5 Chicago Bears Who Won't Be Back in 2024
By Liam McKeone
The Chicago Bears had a rollercoaster of a 2023 season. Things started so poorly everyone began to wonder if Matt Eberflus was going to make it through his first season as an NFL head coach. But the team tightened up down the stretch, especially on the defensive side of the ball, and gave everybody a glimpse of hope.
After losing the first four games of the season Chicago ended up going 7-6 the rest of the year, which is frankly pretty ideal from a team-building standpoint. The Bears were bad enough to keep a top-10 pick in the 2024 NFL Draft but showed enough to suggest that they could be competitive next season. Maybe not yet playoff competitive, but certainly better than they've been since the end of the Mitch Trubisky era.
Now they've got the No. 1 pick in the draft thanks to last year's trade with the Carolina Panthers, their own pick at No. 8 overall, and the third-most cap space in the NFL. The Bears are very well set up to transform their team this offseason, which will mean a lot of changes up and down the roster. Those changes have already begun to take shape, with the team cutting Eddie Jackson and Cody Whitehair earlier this month.
Who else won't be back with the Bears in 2024?
Darnell Mooney
Mooney received something of an outsized degree of hype after his 2023 season. That was largely because his flashes of great play were often the only bright spots during Bears games since he was drafted in 2020. But he never really managed to put it together outside of a standout 2021 and this past season was a bad one for the former fifth-round pick. Mooney recorded career-lows across the board, putting up 31 catches for 414 yards and one touchdown in 15 games with a truly concerning 50.8 percent catch percentage. His biggest highlight was dropping a Hail Mary against the Browns in December.

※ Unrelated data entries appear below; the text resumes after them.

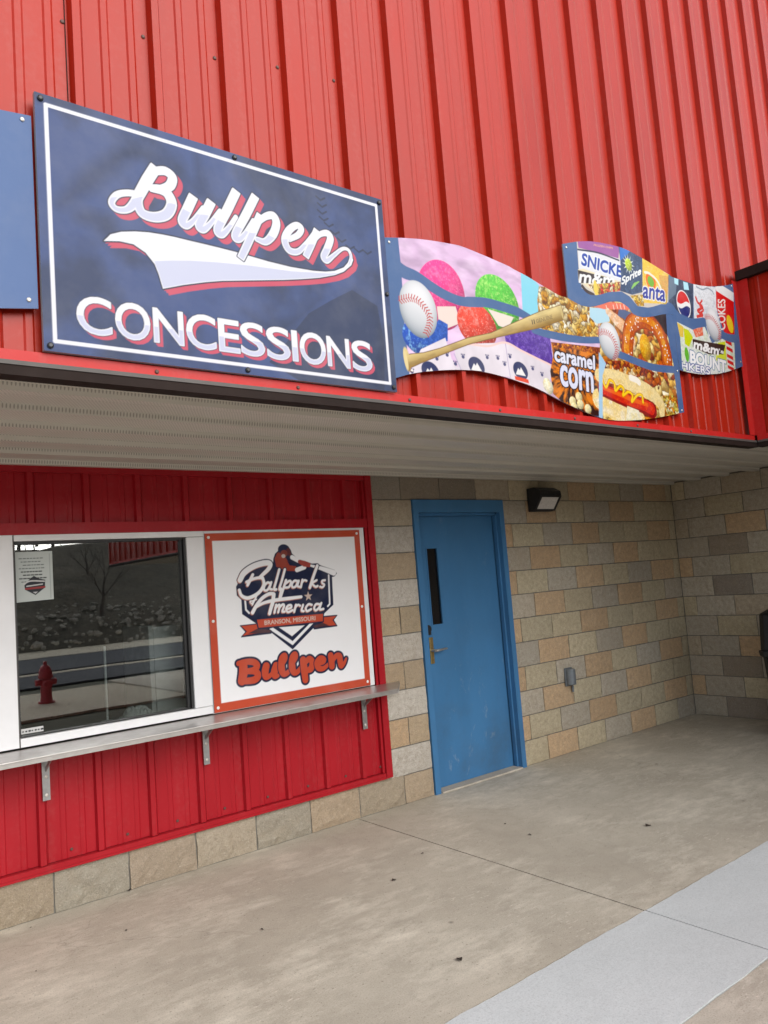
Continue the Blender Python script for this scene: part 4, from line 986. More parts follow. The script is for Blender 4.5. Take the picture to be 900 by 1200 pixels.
    def wood(q, *a):
        n_ = fbm(q[:, 0]/6+q[:, 1]/2.5, q[:, 1]*1.1-q[:, 0]*.45, 61, 3)
        ax_, az_ = [(-61.56,103.82)][0]; bx_, bz_ = [(-14.74,120.18)][0]
        L_ = math.hypot(bx_-ax_, bz_-az_); v = ((q[:, 0]-ax_)*-(bz_-az_)+(q[:, 1]-az_)*(bx_-ax_))/L_
        k = np.clip(.5-v/2.6, 0, 1)
        return (ink(234, 214, 160)[None, :]*(1-k)[:, None]+ink(160, 128, 74)[None, :]*k[:, None])*(1-.20*np.clip((n_-.4)*4, 0, 1))[:, None]
    A.poly(bat, ink(120, 92, 60), .16); A.poly(bat, wood); A.ell([(-61.64,103.93)][0], .78, 2.3, wood, .15); A.ell([(-61.94,103.77)][0], .42, 1.9, ink(232, 214, 166), .15)
    A.ell([(-14.72,120.29)][0], .34, 1.45, ink(206, 186, 136), .2)
    bl, br, tl = [(-23.83,116.51),(-18.18,118.46),(-23.90,117.37)]; A.text('GENUINE', bl, br, tl, ink(110, 96, 74)); A.stroke([(-25.24,116.93),(-25.16,116.17)], .16, ink(90, 78, 62), n=1); A.stroke([(-24.58,117.13),(-24.49,116.37)], .16, ink(90, 78, 62), n=1)
    ball(A, [(-57.77,114.09)][0], 4.65, 5.55, .12, [(-62.64,114.92),(-61.10,115.55),(-59.49,116.03),(-57.62,115.78),(-56.14,114.65),(-55.15,113.31),(-55.25,111.55),(-56.40,109.39)])
    ball(A, [(2.27,116.16)][0], 4.1, 4.55, .12, [(-2.63,117.17),(-0.62,117.94),(1.23,118.09),(3.19,117.43),(4.52,115.75),(4.74,113.77),(3.32,111.54)])
def paint_b(A):
    A.c[:] = PBLUE; A.aa = .07
    poly = A.poly
    poly([(-6.52,139.23),(-6.93,130.54),(-6.45,127.46),(-2.63,126.48),(1.05,127.13),(4.98,128.70),(9.43,129.50),(12.62,128.82),(15.64,126.86),(20.92,127.28),(26.69,129.22),(30.48,129.68),(32.32,138.81),(18.24,140.92),(7.22,141.62),(-3.38,140.25)], ink(214, 206, 196))
    poly([(-6.29,139.12),(-6.10,137.24),(1.28,137.68),(9.49,137.56),(10.68,141.20),(1.79,140.75)], ink(158, 100, 158)); bl, br, tl = [(-0.04,139.03),(7.57,139.88),(0.15,139.53)]; A.text('FROZEN CHIPS', bl, br, tl, ink(250, 190, 150))
    poly([(-6.38,137.02),(-6.84,129.60),(8.96,129.91),(10.38,137.91),(1.28,137.68)], ink(232, 232, 236)); A.stroke([(-6.43,136.75),(1.27,137.61),(9.74,137.45)], .22, ink(60, 60, 80))
    bl, br, tl = [(-5.61,133.28),(9.86,133.16),(-4.74,136.21)]
    for g_, c in ((.50, ink(240, 242, 246)), (.16, ink(44, 72, 160))): A.text('SNICKE', bl, br, tl, c, g_)
    poly([(-7.39,129.18),(-7.23,131.75),(-5.15,132.41),(9.32,131.99),(9.18,129.62),(-0.53,126.91)], ink(238, 226, 196)); poly([(-7.24,131.68),(0.31,131.93),(6.65,132.15),(5.35,130.85),(-7.26,128.51)], ink(58, 46, 46))
    bl, br, tl = [(-7.23,128.71),(6.31,130.23),(-6.16,131.70)]; A.text('m&m', bl, br, tl, ink(246, 246, 246), .14)
    poly([(-3.75,128.84),(9.31,131.92),(8.89,129.57),(1.06,127.19),(-1.05,126.82)], speck(1.0, [ink(232, 120, 90), ink(246, 206, 130), ink(226, 80, 70), ink(250, 236, 200), ink(240, 214, 120)], 3.3)); A.ell([(-1.04,128.44)][0], .8, 2.0, ink(240, 214, 120)); A.stroke([(-6.12,127.99),(-4.78,127.12),(-2.10,126.64)], .45, ink(70, 56, 52))
    # dark soda panel with a green burst
    poly([(10.14,141.25),(10.31,137.56),(9.79,132.74),(8.78,129.55),(13.85,129.44),(18.70,130.98),(20.22,140.29),(15.99,141.14)], dome(ink(66, 80, 108), ink(96, 120, 150), 71, 1.3, .6)); poly([(10.68,141.20),(15.11,141.02),(13.44,139.57),(10.31,137.56)], ink(70, 120, 196))
    for k in range(12):
        c = [(13.68,137.16)][0]; a_ = k*.5236; A.poly([(c[0]+1.1*math.cos(a_-.2), c[1]+1.2*math.sin(a_-.2)), (c[0]+2.5*math.cos(a_), c[1]+2.7*math.sin(a_)), (c[0]+1.1*math.cos(a_+.2), c[1]+1.2*math.sin(a_+.2))], ink(236, 240, 230))
    A.ell([(13.68,137.16)][0], 1.45, 1.6, dome(ink(196, 220, 92), ink(246, 246, 180), 72, .7, .8))
    bl, br, tl = [(9.52,130.62),(18.41,135.00),(10.44,133.34)]; 
    for g_, c in ((.36, ink(36, 56, 96)), (.10, ink(246, 248, 248))): A.text('Sprite', bl, br, tl, c, g_)
    A.stroke([(13.92,131.08),(15.40,132.37),(17.56,133.53)], [.15, .4, .12], ink(150, 200, 120))
    # orange soda panel
    poly([(20.22,140.29),(18.17,128.13),(29.23,129.64),(31.90,138.01),(26.21,139.22)], dome(ink(246, 206, 108), ink(250, 226, 160), 73, 1.6, .8)); poly([(27.01,137.07),(31.83,137.63),(29.35,129.59),(27.32,129.32)], dome(ink(226, 176, 110), ink(160, 190, 110), 74, 1.2, .7))
    A.ell([(22.93,134.70)][0], 2.2, 2.2, ink(240, 120, 50), -.5); A.ell([(22.90,134.52)][0], 1.5, 1.4, ink(130, 180, 80), -.5); A.stroke([(20.62,136.53),(22.70,136.59),(25.77,135.41),(27.24,133.56)], .35, ink(250, 240, 220))
    bl, br, tl = [(18.43,129.55),(28.48,130.23),(19.36,132.96)]
    for g_, c in ((.42, ink(240, 240, 246)), (.14, ink(58, 66, 150))): A.text('anta', bl, br, tl, c, g_)
    poly([(12.95,129.11),(18.58,130.34),(18.60,127.35),(15.64,126.86)], speck(.8, [ink(246, 214, 120), ink(250, 240, 200), ink(232, 180, 80)], 5.2))
    # right block: soda cans and candy
    poly([(31.65,137.96),(30.00,129.72),(33.19,127.69),(40.06,127.34),(41.54,127.57),(43.83,137.90),(36.67,138.01)], dome(ink(52, 62, 86), ink(90, 100, 120), 75, 2.0, .6)); poly([(31.83,137.74),(35.68,137.69),(34.33,133.29),(30.31,130.79)], ink(116, 134, 152), alpha=.7)
    for q in ([(34.31,137.69),(36.38,137.69),(36.01,135.93),(34.22,136.12)], [(38.70,137.47),(41.02,137.51),(41.23,135.56),(38.66,135.23)]): poly(q, ink(190, 232, 244))
    c = [(37.63,130.95)][0]
    A.ell(c, 3.4, 3.9, WHT); 
    idx = A.sel(c[0]-4, c[0]+4, c[1]-4.5, c[1]+4.5, 0); q = A.P[idx]-np.array(c); k = np.sqrt((q[:, 0]/3.1)**2+(q[:, 1]/3.6)**2); wv = .55*np.sin(q[:, 0]*.9)
    A.put(idx, np.maximum((k-1)*3, -(q[:, 1]-.45-wv)), ink(206, 48, 44)); A.put(idx, np.maximum((k-1)*3, q[:, 1]+.75-wv), ink(34, 44, 110))
    poly([(43.90,137.78),(42.06,127.78),(47.60,128.64),(48.94,123.49),(54.66,128.65),(56.25,139.09),(48.69,138.20)], dome(ink(232, 234, 238), ink(206, 210, 220), 76, 1.4, .7))
    A.stroke([(45.29,137.23),(48.43,136.99),(51.12,137.88),(53.58,137.50),(54.18,136.79)], .22, ink(150, 158, 168)); A.stroke([(44.35,133.99),(45.06,132.78),(47.30,131.81),(44.53,130.29),(46.82,129.59),(43.92,128.60)], .42, ink(206, 84, 80)); A.stroke([(47.47,133.72),(45.89,132.12),(47.63,131.06),(45.35,129.63),(46.70,129.04)], .3, ink(206, 84, 80))
    poly([(55.98,139.04),(54.89,133.06),(57.37,126.86),(58.13,125.59),(63.54,126.36),(65.78,137.70),(60.28,139.54)], ink(206, 48, 40)); poly([(55.81,139.23),(60.43,140.19),(66.02,139.16),(65.35,136.35),(56.00,137.99)], ink(236, 234, 234)); poly([(59.38,140.22),(67.41,142.26),(66.70,139.28)], PBLUE)
    bl, br, tl = [(58.46,127.02),(60.59,136.24),(54.15,126.39)]; A.text('COKES', bl, br, tl, ink(244, 236, 232), .06)
    A.ell([(61.61,129.15)][0], 1.7, 2.6, ink(240, 210, 90), .2)
    poly([(33.20,125.51),(33.94,121.40),(32.80,114.76),(33.67,112.32),(43.03,112.19),(51.13,113.06),(61.59,115.84),(62.76,123.74),(57.93,124.74),(50.12,122.04),(47.11,126.43),(40.87,124.45)], dome(ink(232, 236, 232), ink(206, 226, 180), 77, 1.5, .8))
    poly([(36.15,124.28),(38.44,124.10),(40.42,122.30),(37.91,119.36),(35.92,119.87)], ink(206, 216, 60)); poly([(33.17,125.38),(36.20,124.55),(35.60,121.63),(33.76,121.63)], ink(226, 196, 110)); poly([(40.87,124.45),(46.10,126.28),(46.00,123.61),(41.89,122.50)], dome(ink(226, 120, 96), ink(240, 220, 200), 78, .8, .7))
    poly([(53.26,122.46),(57.67,123.60),(57.12,116.70),(51.09,117.34)], ink(214, 222, 100)); A.ell([(36.27,117.09)][0], 1.0, 2.0, ink(110, 180, 80))
    poly([(40.13,121.87),(47.14,122.04),(57.41,122.47),(55.68,119.52),(47.85,118.54),(39.82,119.48)], ink(52, 36, 32)); bl, br, tl = [(40.18,119.40),(52.79,119.02),(41.04,121.65)]; A.text('m&m', bl, br, tl, ink(248, 248, 248), .18); bl, br, tl = [(53.26,119.76),(55.84,119.76),(53.62,120.89)]; A.text("'s", bl, br, tl, ink(248, 248, 248), .06)
    bl, br, tl = [(37.71,115.09),(56.06,114.41),(38.25,118.32)]
    for g_, c in ((.46, ink(60, 110, 150)), (.24, ink(250, 250, 250))): A.text('BOUNT', bl, br, tl, c, g_)
    bl, br, tl = [(32.87,112.87),(47.09,112.89),(33.16,114.73)]
    for g_, c in ((.34, ink(44, 66, 140)), (.10, ink(248, 248, 250))): A.text('HKERS', bl, br, tl, c, g_)
    for k in range(5): q = [(57.80,124.17),(57.88,122.26),(57.63,120.04),(57.51,118.38),(57.33,116.73)][k]; poly([(q[0], q[1]), (q[0]+3.4, q[1]-.5), (q[0]+3.4, q[1]-1.6), (q[0], q[1]-1.0)], ink(206, 58, 54))
    A.stroke([(31.94,136.93),(30.39,129.84)]+[(30.77,129.09)], .05, PBLUE)
    # ribbons
    A.stroke([(-12.04,128.62),(-10.09,125.86),(-6.30,125.33),(-2.83,125.30),(0.88,126.12),(4.76,127.45),(8.60,127.92),(12.02,127.10),(14.31,125.79),(18.29,125.68),(23.21,126.82),(27.67,127.97),(31.41,128.04)]+[(30.61,128.29),(34.38,126.85),(38.01,126.50),(41.28,126.35),(47.35,127.54)], [1.9, 2.2, 1.3, 1.15, 1.1, 1.1, 1.1, 1.2, 1.3, 1.2, 1.1, 1.3, 1.9, 2.0, 1.4, 1.3, 1.3, 1.3], PBLUE)
    poly([(28.12,129.15),(30.82,129.35),(33.20,125.51),(33.94,121.40),(33.17,112.14),(29.79,111.02),(27.38,120.98)], PBLUE); poly([(67.19,142.51),(72.60,142.93),(68.02,117.13),(61.45,115.28),(63.58,126.09),(65.67,137.68)], PBLUE)
    A.stroke([(55.97,125.29),(60.08,124.90),(65.60,125.39)], 1.2, PBLUE)
    ball(A, [(52.17,127.59)][0], 4.0, 4.85, .16, [(47.69,129.06),(50.30,129.60),(52.70,129.03),(54.41,127.52),(55.29,125.74),(54.28,123.55)])
t_ = thing('food_banner', 'long wavy printed board of snow cones, popcorn, pretzel and hot dog with a bat', 'sign', ((ax0+AX1)/2, FY, 98))
print_panel('printed_board', ax0, AX1, fa_bot, lambda xs: np.where(xs < BX0, fa_top(xs), fb_low(xs)-.03), FY-.4, .11, paint_a, PBLUE, M['art'], t_, thick=.3, sat=1.2)
bolts(t_, [(ax0+2, fa_top(np.array([ax0+2.]))[0]-.9), (ax0+5, 101.9), (AX1-1, 101.6), (AX1-1, 112)], FY-.4, M['screw'], .26, .16)
t_ = thing('candy_banner', 'short wavy printed board of candy bars and soda cans above the pretzel print', 'sign', ((BX0+BX1)/2, FY, 112))
print_panel('printed_board', BX0, BX1, lambda xs: np.where(xs <= AX1+.05, fb_low(np.minimum(xs, AX1)), fb_bot(xs)), fb_top, FY-.4, .11, paint_b, PBLUE, M['art'], t_, thick=.3, sat=1.2)
bolts(t_, [(BX0+1.2, 136.3), (BX1-1, 141), (BX1-1, 118.5)], FY-.4, M['screw'], .26, .16)
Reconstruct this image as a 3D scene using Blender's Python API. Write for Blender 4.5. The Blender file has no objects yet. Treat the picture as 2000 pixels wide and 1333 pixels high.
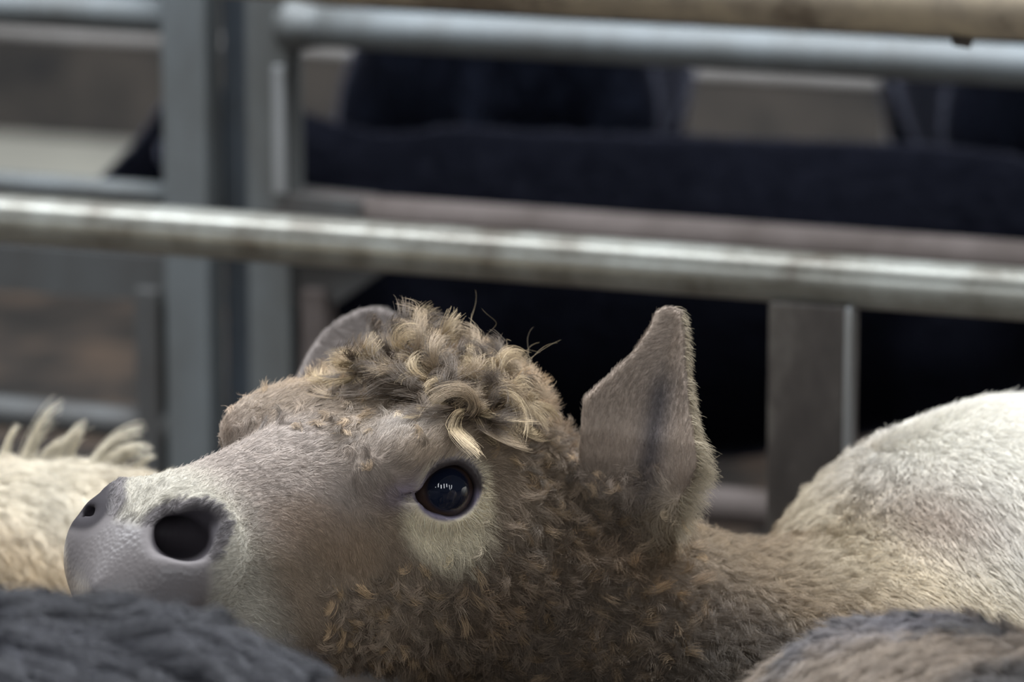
import bpy, math
import numpy as np
from mathutils import Matrix, Vector, kdtree
import openvdb as vdb

rng = np.random.default_rng(7)
sc = bpy.context.scene
COL = sc.collection

# ------------------------------------------------------------------ camera
FPX, CZ, PITCH = 8800.0, 2.125, math.radians(12.0)
cp, sp = math.cos(PITCH), math.sin(PITCH)
cam_d = bpy.data.cameras.new('camera')
cam = bpy.data.objects.new('camera', cam_d)
COL.objects.link(cam)
cam.location = (0, 0, CZ)
cam.rotation_euler = (math.pi / 2 - PITCH, 0, 0)
cam_d.sensor_width = 36.0
cam_d.lens = FPX * 36.0 / 2000.0
cam_d.clip_start, cam_d.clip_end = 0.1, 200
cam_d.dof.use_dof = True
cam_d.dof.focus_distance = 3.97
cam_d.dof.aperture_fstop = 4.3
sc.camera = cam

def at(px, py, d):
    """world point that the photograph shows at a pixel, d metres in front of the camera"""
    x, y = (px - 1000) / FPX * d, -(py - 666.5) / FPX * d
    return np.array([x, d * cp + y * sp, CZ - d * sp + y * cp])

def proj(P):
    P = np.asarray(P, float)
    r = P - np.array([0, 0, CZ])
    d = r[..., 1] * cp - r[..., 2] * sp
    y = r[..., 1] * sp + r[..., 2] * cp
    return 1000 + FPX * r[..., 0] / d, 666.5 - FPX * y / d, d

# ------------------------------------------------------------------ world, lights, exposure
sc.view_settings.view_transform = 'Standard'
sc.view_settings.look = 'None'
sc.view_settings.gamma = 1.0
sc.view_settings.use_curve_mapping = False
sc.view_settings.exposure = 0.15

world = bpy.data.worlds.new('barn_daylight')
sc.world = world
world.use_nodes = True
wn = world.node_tree.nodes
wn['Background'].inputs[0].default_value = (0.70, 0.76, 0.88, 1)
wn['Background'].inputs[1].default_value = 0.075

def area(name, loc, target, sx, sy, power, col):
    l = bpy.data.lights.new(name, 'AREA')
    l.shape = 'RECTANGLE'
    l.size, l.size_y, l.energy, l.color = sx, sy, power, col
    o = bpy.data.objects.new(name, l)
    COL.objects.link(o)
    o.location = loc
    o.rotation_euler = (Vector(target) - Vector(loc)).to_track_quat('-Z', 'Y').to_euler()
    return o

# assumed roof lights overhead, and unseen tall strips added behind the viewer as fill
area('assumed_roof_light', (-0.9, 5.2, 6.0), (-0.6, 5.2, 0), 1.6, 9.0, 760, (0.93, 0.96, 1.0))
area('assumed_roof_light.001', (3.4, 5.5, 6.0), (2.6, 5.5, 0), 1.6, 9.0, 420, (0.93, 0.96, 1.0))
area('assumed_roof_light.002', (-4.8, 8.5, 6.0), (-4.4, 8.5, 0), 1.6, 9.0, 200, (0.93, 0.96, 1.0))
for i, xo in enumerate((-8.6, -6.9, -5.4, -4.1, -2.9, -1.8, -0.7, 0.5, 1.7, 3.0, 4.6)):
    area('added_fill_strip', (xo, -1.6, 2.9 + 0.35 * (i % 3)), (xo * 0.35, 4, 1.4), 0.30, 1.5 + 0.4 * (i % 2), 19, (0.93, 0.96, 1.0))  # added lights for front fill and glints in the eye, no wall stands there

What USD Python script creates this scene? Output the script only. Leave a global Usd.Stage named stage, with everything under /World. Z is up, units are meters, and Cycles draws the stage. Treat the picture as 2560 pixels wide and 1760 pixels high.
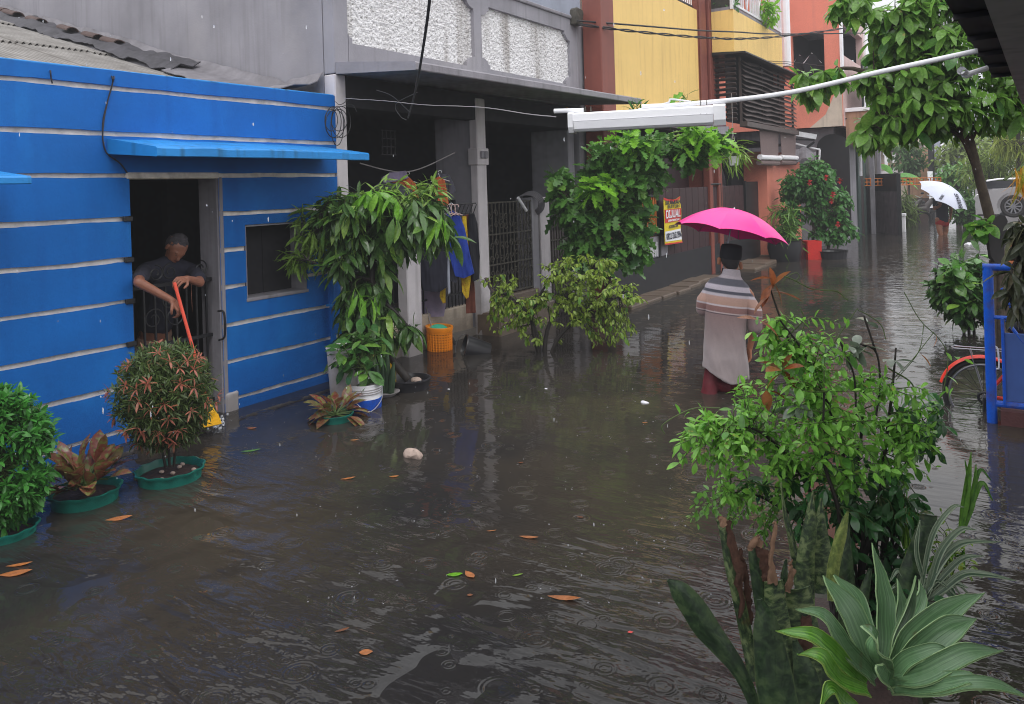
import math, random
import numpy as np, trimesh, usdkit, meshkit
import manifold3d as m3
from shapely.geometry import Polygon, box as _box
from shapely.ops import unary_union
from pxr import Usd, UsdGeom, UsdLux, UsdShade, Sdf, Gf, Vt

stage = Usd.Stage.CreateInMemory()
UsdGeom.SetStageUpAxis(stage, 'Z'); UsdGeom.SetStageMetersPerUnit(stage, 1.0)
UsdGeom.Scope.Define(stage, '/World/Looks') if UsdGeom.Xform.Define(stage, '/World') else None

# ---------------------------------------------------------------- camera, sky, sun, exposure
EXPOSURE = -0.52
TH, RO, F, PX, PY, H = math.atan2(1275, 1970), .03, 1970., 1280., 470., 2.0   # yaw to the left of the street, roll, focal length and principal point in photo pixels, eye height above the water
R = np.array([math.cos(TH), math.sin(TH), 0]); Fw = np.array([-math.sin(TH), math.cos(TH), 0]); U = np.array([0, 0, 1.]); EYE = np.array([0, 0, H])
cam = UsdGeom.Camera.Define(stage, '/World/camera')
cx = R * math.cos(RO) + U * math.sin(RO); cy = -R * math.sin(RO) + U * math.cos(RO)
# content turned anticlockwise = camera rolled clockwise
cx = R * math.cos(RO) - U * math.sin(RO); cy = R * math.sin(RO) + U * math.cos(RO); cz = -Fw
cam.AddTransformOp().Set(Gf.Matrix4d(*cx, 0, *cy, 0, *cz, 0, *EYE, 1))
cam.CreateHorizontalApertureAttr(36.0); cam.CreateVerticalApertureAttr(36.0 * 704 / 1024)
cam.CreateFocalLengthAttr(36.0 * F / 2560); cam.CreateVerticalApertureOffsetAttr(-(880 - PY) * 36.0 / 2560)
cam.CreateClippingRangeAttr(Gf.Vec2f(.05, 2000)); cam.CreateExposureAttr(EXPOSURE)
SUN = np.array([.45, -.35, .82]); SUN = SUN / np.linalg.norm(SUN)
elev, rot = math.asin(SUN[2]), math.atan2(SUN[0], SUN[1])
SKY_STRENGTH, CLOUD, HAZE = .1, 12.0, .0014
dome = UsdLux.DomeLight.Define(stage, '/World/sky')
dome.GetPrim().SetCustomDataByKey('kind', 'structure')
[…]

It probably doesn't fall all on Mooney. Justin Fields has notably struggled to pass the ball, the Bears as a whole struggled to function offensively, and Mooney was competing with DJ Moore for targets. He's only two years removed from a 1,000-yard season. But he's a free agent and it does not seem likely Chicago will spend money to retain him. His production can easily be replicated with a low draft pick, and that path comes with the added benefit of potentially finding a diamond in the rough. Maybe there's a productive receiver somewhere in Mooney but Chicago is not where he's going to find it.